It was traditionally seen as a supernatural being, but Am Fear Liath Mòr has been compared to the Yeti of the Himalaya and the Sasquatch or Bigfoot of North America. References to wild ‘Greymen’ in Scotland and similar creatures elsewhere in Europe, sometimes called Wudewas or ‘Wood Men’, date back to the 13th century, and are believed by some to represent relict hominids.

In 1925, the noted climber John Norman Collie had an unnerving experience. Collie, in an annual meeting of the Cairngorm Club, came forward with his terrifying encounter he had endured while alone near the summit of Ben Macdui some 35 years before:

“I was returning from the cairn on the summit in a mist when I began to think I heard something else than merely the noise of my own footsteps. For every few steps I heard a crunch, and then another crunch as if someone was walking after me but taking steps three or four times the length of my own. I said to myself this is all nonsense. I listened and heard it again but could see nothing in the mist. As I walked on and the eerie crunch, crunch sounded behind me I was seized with terror and took to my heels, staggering blindly among the boulders for four or five miles nearly down to Rothiemurchus Forest. Whatever you make of it I do not know, but there is something very queer about the top of Ben Macdui and I will not go back there myself I know.”

Other climbers have also reported similar experiences, many describing uncontrollable feelings of fear and panic, some actually seeing a huge grey figure behind them, and others only hearing sounds or even succumbing to inexplicable feelings of terror while in the area.

In another account from 1943 mountaineer Alexander Tewnion claimed that he had actually shot at a creature with his revolver. He had been climbing Ben Macdui when a thick mist descended so he descended by the Coire Etchachan path. He heard footsteps nearby and remembering the account from professor Collie he peered cautiously into the mist. A strange shape loomed up and came charging towards him. Pulling out his gun he fired three times and then turned and ran towards Glen Derry.

In the Matt Lamy book 100 Strangest Unexplained Mysteries, Lamy notes a sighting in the early 1990’s in which three men caught sight of a bipedal creature with an eerie, inhuman, face in a forest near Aberdeen. Several weeks later, whilst driving through the area at night, the creature appeared again and ran alongside their car even at speeds of 45 miles per hour, seemingly trying to enter the vehicle.

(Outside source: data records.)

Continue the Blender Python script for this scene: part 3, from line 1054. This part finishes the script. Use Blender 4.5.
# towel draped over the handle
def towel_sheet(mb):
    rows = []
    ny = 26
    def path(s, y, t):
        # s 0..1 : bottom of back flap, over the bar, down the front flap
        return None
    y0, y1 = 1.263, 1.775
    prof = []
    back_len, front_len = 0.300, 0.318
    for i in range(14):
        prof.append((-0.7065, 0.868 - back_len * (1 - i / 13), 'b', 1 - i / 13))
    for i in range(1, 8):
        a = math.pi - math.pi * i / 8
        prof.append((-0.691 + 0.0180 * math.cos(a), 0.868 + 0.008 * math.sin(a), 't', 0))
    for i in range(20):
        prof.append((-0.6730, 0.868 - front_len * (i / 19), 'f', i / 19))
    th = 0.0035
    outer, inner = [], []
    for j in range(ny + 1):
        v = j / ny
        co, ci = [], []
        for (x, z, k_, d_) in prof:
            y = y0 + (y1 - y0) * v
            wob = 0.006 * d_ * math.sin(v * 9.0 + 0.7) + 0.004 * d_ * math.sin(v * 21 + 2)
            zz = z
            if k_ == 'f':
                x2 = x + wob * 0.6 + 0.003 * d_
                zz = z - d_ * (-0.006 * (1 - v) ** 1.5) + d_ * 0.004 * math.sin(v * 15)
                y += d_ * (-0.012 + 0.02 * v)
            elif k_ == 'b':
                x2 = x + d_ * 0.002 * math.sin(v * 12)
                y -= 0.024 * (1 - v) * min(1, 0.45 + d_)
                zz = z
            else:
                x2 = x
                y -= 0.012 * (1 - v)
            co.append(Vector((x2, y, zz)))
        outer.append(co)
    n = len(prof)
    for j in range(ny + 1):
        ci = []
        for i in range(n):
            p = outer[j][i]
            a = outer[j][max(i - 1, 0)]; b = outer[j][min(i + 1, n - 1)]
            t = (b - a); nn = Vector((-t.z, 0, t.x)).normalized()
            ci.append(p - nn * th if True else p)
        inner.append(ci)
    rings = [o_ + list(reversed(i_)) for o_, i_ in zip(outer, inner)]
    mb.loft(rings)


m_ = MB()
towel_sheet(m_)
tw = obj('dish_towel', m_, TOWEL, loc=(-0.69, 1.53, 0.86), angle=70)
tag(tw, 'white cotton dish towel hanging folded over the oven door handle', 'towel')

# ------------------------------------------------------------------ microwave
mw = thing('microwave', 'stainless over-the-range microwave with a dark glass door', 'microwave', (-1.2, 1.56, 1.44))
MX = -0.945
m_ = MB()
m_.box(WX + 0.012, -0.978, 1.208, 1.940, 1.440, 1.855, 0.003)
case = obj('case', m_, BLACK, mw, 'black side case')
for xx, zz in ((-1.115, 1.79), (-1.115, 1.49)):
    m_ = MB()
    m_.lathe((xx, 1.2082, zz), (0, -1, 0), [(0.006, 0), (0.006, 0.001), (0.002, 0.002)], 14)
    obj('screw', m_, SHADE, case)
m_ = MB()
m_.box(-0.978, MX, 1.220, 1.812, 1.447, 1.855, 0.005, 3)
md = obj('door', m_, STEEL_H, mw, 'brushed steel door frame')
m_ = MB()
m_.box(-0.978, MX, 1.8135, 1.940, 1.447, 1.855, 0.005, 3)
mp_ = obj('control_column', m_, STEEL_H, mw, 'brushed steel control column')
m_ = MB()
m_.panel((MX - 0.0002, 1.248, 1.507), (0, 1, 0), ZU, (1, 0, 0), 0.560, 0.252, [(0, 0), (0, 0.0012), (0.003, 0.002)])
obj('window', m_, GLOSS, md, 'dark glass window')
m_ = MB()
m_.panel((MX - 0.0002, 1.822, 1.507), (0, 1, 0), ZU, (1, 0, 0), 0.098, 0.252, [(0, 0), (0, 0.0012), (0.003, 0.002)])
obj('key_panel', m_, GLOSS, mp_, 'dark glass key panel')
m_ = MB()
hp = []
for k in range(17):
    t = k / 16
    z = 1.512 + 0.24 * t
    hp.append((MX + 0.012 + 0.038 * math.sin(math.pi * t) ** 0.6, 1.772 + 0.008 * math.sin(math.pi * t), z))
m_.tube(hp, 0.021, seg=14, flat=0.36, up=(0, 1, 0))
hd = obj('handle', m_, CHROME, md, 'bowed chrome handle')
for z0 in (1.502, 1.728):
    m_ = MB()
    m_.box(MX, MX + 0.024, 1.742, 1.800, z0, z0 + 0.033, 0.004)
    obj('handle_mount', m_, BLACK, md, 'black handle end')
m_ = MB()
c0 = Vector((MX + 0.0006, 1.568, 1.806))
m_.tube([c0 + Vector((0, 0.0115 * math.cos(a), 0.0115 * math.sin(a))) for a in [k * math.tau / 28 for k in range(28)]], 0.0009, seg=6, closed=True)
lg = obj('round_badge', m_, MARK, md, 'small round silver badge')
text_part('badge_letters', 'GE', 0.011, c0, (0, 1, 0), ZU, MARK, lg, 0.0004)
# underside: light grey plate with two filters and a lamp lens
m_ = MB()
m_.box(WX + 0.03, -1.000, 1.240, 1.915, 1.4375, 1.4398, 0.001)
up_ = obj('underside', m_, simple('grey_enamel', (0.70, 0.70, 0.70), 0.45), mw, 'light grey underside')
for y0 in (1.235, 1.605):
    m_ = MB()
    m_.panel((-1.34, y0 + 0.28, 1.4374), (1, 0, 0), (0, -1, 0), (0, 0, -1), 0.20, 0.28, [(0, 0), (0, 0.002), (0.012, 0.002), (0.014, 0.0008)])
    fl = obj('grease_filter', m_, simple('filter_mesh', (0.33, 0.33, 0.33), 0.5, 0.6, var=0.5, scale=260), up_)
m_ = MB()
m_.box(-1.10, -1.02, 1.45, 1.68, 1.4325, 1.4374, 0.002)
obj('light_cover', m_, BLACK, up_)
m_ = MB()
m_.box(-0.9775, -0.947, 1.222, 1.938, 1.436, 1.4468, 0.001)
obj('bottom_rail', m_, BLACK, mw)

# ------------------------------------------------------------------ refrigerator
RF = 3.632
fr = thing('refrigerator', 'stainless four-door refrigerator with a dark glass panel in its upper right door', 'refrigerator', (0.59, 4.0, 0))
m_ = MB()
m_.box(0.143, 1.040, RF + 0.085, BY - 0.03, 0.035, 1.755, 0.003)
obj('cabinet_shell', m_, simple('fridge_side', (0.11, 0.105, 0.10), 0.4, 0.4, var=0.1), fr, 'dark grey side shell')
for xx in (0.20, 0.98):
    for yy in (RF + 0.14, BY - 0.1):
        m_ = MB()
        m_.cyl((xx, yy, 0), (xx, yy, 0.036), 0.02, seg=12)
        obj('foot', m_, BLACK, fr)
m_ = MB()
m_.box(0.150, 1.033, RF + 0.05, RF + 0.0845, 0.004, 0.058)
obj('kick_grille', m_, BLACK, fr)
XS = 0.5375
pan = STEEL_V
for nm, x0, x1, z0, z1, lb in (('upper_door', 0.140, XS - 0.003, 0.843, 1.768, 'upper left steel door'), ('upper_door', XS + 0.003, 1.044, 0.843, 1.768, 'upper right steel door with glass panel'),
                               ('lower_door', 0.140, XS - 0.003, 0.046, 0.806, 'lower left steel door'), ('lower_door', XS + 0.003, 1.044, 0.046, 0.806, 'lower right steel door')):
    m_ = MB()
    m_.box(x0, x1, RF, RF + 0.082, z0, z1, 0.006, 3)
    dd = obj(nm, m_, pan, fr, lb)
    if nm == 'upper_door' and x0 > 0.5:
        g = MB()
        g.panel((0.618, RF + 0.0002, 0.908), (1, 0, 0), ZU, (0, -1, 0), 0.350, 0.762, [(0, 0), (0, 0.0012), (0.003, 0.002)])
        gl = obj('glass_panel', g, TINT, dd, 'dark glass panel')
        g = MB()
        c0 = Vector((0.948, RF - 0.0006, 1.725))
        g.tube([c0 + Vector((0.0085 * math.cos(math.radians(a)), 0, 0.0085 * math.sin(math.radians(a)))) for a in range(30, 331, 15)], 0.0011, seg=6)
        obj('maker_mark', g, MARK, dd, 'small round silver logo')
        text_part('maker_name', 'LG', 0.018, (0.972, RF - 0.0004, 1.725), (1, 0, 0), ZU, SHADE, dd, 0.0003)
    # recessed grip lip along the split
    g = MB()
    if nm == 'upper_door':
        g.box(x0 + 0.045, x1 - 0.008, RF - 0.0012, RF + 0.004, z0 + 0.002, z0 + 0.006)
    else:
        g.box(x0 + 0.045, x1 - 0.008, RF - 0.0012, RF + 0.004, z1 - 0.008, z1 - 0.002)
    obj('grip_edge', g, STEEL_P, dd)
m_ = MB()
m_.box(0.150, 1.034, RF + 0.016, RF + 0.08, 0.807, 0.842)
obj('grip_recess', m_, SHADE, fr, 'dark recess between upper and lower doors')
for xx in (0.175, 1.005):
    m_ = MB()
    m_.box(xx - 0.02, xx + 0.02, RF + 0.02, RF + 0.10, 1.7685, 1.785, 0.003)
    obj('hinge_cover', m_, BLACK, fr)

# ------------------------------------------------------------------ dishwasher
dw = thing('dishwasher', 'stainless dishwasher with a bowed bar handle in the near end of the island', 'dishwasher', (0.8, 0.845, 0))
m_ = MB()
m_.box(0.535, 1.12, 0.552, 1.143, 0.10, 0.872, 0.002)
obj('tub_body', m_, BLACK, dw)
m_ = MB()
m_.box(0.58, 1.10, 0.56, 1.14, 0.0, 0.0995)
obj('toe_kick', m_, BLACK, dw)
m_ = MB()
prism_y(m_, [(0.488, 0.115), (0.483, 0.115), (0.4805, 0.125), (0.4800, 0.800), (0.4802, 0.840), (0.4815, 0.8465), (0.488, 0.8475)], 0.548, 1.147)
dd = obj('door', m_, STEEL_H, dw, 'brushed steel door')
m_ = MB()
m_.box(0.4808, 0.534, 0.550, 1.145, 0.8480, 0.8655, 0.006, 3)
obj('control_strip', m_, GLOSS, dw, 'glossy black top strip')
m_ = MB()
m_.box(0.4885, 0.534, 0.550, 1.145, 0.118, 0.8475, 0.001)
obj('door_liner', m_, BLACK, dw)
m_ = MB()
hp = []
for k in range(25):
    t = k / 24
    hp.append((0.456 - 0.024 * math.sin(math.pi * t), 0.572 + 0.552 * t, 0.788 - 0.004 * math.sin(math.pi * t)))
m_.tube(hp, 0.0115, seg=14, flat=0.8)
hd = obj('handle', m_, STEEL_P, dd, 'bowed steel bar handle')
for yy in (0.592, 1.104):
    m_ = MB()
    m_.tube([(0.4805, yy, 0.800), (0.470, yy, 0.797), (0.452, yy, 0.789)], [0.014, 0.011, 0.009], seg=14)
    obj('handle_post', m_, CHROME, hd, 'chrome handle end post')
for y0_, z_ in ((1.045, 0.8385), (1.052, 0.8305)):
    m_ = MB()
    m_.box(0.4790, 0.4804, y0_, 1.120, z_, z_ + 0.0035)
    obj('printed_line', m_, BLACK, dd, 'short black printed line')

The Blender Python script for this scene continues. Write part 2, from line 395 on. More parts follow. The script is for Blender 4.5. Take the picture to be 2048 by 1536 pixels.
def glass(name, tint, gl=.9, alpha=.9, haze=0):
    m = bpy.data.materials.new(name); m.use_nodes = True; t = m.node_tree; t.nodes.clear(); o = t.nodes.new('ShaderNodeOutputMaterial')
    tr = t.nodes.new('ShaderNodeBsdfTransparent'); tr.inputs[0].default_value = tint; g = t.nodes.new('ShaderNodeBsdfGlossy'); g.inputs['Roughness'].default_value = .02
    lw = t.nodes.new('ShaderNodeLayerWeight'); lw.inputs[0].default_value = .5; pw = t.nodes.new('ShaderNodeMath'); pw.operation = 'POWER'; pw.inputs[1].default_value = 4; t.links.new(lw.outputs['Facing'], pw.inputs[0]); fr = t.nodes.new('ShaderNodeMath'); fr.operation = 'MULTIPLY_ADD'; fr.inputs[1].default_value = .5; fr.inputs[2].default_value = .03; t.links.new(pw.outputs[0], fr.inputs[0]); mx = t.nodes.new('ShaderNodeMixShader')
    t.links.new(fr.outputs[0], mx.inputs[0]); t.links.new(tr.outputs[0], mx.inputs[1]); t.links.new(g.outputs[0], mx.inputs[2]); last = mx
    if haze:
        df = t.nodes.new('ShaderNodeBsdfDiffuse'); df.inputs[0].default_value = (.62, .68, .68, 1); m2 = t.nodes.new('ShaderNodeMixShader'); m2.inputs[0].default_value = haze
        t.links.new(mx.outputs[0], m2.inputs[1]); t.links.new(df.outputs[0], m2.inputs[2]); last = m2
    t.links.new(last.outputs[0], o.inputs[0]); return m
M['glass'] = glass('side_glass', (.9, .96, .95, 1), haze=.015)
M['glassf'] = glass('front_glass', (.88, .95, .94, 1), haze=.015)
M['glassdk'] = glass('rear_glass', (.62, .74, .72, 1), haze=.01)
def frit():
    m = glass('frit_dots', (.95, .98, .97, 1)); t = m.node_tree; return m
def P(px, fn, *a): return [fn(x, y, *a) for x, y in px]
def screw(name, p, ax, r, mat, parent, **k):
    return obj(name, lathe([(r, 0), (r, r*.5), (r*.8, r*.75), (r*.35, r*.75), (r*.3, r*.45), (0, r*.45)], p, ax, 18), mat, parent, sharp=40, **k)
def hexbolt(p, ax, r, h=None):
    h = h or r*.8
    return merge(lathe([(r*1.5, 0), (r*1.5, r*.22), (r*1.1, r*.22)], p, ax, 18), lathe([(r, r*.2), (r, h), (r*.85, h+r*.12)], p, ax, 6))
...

Similar panic responses have been reported in many North American Sasquatch encounters, and explanations involving infrasound or pheromones have been advanced. Cryptozoologist Karl Shuker has expressed belief that the creature is the guardian of an inter-dimensional portal in his 1997 book, The Unexplained. However, hallucinations and panic brought on by isolation and exhaustion, or an optical illusion similar to the Brocken spectre, are very plausible explanations for the Big Grey Man legend. A Brocken spectre, or ‘glory’, can occur in certain atmospheric conditions when the sun is at a particular angle. The subject’s shadow can be cast onto low lying clouds around them, creating the illusion of a large shadowy humanoid figure. This is the most commonly advanced theory to explain the reported sightings.

Whether these feelings sounds and sightings are down to psychological or optical phenomena is hard to prove however one thing is for sure – the climbers who scale this ghostly mountain keep their ears tuned for the sound of the Grey Man of Ben Macdui stalking them through the mist!

Summit of Ben Macdui.

A Brocken spectre, also called Brocken bow or mountain spectre is the apparently enormous and magnified shadow of an observer, cast upon the upper surfaces of clouds opposite the sun.